Top-Forty artists aren’t cultural movements; they’re ultra-homogenized and uber-marketed holographic projections, aspects of culture that get blown up to Jumbotron size and burrow a pic line to the id. Mass culture always contains cleaned-up, camera-ready variations on the underground, incorporating just enough of what’s “edgy” to maintain its own relevance. Sometimes — if we’re lucky —these transformations result in mass culture that’s more interesting than usual, that entertains in a way that feels surprising, and that perhaps even spreads progressive values. But if a political idea is showing up in mass culture, that’s because it’s happening somewhere else in a more concentrated, grassroots way.
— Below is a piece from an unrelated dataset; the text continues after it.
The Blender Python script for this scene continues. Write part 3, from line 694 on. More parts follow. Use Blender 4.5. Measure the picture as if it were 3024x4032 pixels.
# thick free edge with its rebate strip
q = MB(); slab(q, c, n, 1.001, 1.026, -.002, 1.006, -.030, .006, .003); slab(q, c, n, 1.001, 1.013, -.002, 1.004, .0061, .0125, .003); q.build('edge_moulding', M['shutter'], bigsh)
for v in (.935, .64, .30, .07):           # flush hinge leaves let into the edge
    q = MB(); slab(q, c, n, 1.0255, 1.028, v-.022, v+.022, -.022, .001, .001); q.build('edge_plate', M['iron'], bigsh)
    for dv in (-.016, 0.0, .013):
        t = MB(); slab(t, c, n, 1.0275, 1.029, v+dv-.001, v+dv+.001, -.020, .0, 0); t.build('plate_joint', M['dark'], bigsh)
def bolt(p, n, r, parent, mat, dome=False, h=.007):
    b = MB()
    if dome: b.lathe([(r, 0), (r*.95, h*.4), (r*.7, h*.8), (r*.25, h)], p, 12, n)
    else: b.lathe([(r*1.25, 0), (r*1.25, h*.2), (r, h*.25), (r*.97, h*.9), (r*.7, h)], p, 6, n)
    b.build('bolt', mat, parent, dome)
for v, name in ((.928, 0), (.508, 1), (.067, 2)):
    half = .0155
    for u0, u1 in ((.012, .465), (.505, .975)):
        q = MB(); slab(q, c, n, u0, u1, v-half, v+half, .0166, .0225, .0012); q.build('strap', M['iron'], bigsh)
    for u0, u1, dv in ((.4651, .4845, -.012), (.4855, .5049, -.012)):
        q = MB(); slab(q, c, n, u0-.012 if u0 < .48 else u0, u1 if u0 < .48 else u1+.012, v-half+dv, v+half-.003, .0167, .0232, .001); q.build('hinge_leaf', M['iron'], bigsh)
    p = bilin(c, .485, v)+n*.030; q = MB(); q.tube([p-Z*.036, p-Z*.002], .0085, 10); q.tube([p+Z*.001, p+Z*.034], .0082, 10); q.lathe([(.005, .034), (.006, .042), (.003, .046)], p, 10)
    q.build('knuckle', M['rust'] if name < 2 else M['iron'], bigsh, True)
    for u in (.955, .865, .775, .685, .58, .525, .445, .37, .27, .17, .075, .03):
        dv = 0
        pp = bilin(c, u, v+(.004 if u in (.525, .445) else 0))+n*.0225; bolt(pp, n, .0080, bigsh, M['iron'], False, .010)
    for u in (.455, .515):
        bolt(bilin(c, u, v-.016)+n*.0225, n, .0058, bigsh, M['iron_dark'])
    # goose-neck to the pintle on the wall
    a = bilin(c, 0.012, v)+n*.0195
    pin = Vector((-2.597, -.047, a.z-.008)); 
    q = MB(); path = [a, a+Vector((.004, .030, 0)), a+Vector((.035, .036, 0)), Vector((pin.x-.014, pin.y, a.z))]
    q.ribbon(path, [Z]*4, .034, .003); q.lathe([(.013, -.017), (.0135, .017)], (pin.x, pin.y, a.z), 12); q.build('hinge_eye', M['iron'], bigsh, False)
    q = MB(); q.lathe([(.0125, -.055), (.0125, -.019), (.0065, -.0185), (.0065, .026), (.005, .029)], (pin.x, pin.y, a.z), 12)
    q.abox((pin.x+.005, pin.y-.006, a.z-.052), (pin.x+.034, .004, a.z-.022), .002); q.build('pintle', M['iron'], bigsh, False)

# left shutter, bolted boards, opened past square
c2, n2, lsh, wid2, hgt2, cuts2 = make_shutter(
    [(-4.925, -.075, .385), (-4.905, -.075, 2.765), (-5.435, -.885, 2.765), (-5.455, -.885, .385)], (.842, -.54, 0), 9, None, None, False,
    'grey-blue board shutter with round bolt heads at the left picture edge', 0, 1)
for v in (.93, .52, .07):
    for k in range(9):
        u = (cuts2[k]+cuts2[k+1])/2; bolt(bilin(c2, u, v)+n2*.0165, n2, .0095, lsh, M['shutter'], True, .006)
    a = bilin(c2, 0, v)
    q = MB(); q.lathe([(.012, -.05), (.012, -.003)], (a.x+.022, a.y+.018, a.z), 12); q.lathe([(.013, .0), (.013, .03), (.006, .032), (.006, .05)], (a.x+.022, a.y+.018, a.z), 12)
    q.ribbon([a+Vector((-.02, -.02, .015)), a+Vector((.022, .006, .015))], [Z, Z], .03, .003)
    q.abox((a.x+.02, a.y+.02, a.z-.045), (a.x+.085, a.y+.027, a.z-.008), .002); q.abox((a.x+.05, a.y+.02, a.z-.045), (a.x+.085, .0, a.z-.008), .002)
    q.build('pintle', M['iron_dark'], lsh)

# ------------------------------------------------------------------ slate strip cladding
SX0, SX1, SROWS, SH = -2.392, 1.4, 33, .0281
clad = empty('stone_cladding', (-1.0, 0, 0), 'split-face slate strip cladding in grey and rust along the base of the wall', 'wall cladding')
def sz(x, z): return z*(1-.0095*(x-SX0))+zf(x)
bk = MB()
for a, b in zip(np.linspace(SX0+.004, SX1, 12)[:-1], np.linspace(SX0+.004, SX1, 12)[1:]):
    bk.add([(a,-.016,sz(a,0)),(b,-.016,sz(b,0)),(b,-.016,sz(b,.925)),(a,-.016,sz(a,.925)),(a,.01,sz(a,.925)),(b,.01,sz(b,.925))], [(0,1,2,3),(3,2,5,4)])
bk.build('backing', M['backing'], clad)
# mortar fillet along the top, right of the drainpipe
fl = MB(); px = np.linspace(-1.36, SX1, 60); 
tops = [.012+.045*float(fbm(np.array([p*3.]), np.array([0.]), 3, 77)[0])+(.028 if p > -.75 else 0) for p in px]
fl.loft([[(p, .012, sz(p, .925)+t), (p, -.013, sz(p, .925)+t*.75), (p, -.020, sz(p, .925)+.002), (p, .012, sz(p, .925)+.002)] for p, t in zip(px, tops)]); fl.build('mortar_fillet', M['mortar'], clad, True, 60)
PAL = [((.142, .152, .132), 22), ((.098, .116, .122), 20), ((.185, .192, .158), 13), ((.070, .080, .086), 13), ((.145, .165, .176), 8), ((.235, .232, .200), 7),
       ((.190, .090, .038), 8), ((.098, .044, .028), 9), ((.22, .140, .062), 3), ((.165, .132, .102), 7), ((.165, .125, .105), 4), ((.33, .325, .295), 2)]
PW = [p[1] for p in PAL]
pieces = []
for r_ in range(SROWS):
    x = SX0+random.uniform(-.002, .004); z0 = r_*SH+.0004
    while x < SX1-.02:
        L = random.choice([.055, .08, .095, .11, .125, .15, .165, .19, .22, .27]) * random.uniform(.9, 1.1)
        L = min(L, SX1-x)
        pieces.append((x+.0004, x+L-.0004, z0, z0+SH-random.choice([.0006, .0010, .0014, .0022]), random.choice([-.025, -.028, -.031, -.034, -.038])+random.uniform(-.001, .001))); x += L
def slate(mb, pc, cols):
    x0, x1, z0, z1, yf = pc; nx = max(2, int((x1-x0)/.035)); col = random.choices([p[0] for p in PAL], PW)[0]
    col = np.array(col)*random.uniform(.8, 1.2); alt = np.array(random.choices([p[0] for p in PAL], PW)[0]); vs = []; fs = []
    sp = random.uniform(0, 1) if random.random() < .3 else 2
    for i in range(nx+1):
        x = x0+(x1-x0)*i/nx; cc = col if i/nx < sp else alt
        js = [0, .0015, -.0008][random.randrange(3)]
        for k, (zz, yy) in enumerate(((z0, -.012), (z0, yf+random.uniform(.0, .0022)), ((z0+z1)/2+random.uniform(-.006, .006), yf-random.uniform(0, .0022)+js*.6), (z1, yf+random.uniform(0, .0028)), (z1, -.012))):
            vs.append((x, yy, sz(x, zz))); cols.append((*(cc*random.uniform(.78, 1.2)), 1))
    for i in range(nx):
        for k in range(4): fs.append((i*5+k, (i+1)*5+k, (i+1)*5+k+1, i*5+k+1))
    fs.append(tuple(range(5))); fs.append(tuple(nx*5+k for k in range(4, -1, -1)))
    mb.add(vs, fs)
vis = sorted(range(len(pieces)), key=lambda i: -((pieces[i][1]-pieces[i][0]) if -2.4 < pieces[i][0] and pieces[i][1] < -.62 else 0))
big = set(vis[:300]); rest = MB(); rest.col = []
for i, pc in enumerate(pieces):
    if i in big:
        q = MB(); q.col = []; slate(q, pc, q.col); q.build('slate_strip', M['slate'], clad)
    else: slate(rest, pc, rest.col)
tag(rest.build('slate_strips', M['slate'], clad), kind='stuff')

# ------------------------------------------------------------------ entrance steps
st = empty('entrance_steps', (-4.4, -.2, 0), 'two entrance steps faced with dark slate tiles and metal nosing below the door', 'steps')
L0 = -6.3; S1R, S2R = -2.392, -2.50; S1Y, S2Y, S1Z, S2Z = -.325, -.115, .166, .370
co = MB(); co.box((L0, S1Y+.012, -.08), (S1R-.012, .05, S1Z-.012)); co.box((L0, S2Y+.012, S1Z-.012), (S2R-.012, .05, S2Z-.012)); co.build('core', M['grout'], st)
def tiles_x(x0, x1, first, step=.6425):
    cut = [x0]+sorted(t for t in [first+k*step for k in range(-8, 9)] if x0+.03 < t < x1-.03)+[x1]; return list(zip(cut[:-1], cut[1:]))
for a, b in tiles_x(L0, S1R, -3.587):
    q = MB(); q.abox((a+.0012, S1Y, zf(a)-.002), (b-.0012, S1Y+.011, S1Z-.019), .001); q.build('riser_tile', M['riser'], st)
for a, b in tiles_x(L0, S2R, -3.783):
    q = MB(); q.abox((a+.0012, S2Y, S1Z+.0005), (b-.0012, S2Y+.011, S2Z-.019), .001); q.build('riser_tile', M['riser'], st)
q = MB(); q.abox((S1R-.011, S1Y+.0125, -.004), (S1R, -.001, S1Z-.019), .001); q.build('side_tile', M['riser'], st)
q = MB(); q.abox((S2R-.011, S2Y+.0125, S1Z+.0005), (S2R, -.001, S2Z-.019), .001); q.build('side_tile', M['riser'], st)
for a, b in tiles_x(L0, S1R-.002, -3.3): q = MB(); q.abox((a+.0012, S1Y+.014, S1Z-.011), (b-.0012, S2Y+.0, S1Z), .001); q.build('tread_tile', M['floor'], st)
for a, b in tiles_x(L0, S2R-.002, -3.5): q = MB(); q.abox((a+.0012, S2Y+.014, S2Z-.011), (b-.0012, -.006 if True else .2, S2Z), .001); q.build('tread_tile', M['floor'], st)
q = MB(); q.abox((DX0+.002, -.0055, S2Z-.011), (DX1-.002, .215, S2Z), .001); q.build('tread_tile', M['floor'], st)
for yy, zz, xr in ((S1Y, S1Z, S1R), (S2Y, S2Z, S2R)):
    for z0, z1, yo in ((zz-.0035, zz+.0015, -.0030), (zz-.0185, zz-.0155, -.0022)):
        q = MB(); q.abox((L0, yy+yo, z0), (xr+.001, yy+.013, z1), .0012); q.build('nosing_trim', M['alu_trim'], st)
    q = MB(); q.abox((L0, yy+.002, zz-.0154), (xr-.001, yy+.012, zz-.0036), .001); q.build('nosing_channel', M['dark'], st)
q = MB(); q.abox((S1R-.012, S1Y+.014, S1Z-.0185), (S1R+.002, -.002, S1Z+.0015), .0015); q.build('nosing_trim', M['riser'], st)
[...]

Sara Marcus, Girls to the Front: The True Story of the Riot Grrrl Revolution, pp. 327-8 (via lookuplookup)

Brief explanation of why this is bullshit: Culture, “mass culture” included, is something people do. This quote understands culture only as something that is done to people. It distinguishes correct art from incorrect art, and then dehumanizes people who do not have the correct art done to them. It must, otherwise Marcus would recognize that people can respond to mass culture as strongly, as emotionally, and as authentically as she does to whichever niche interest she prefers. (Given the source of the quote, I assume that particular niche interest is riot grrl.) Hers is a childish idea, and it is one that doesn’t understand the way the world works, let alone the people in it.

Or, as I said before: This isn’t high school. Even Rob Gordon worked that out after a while.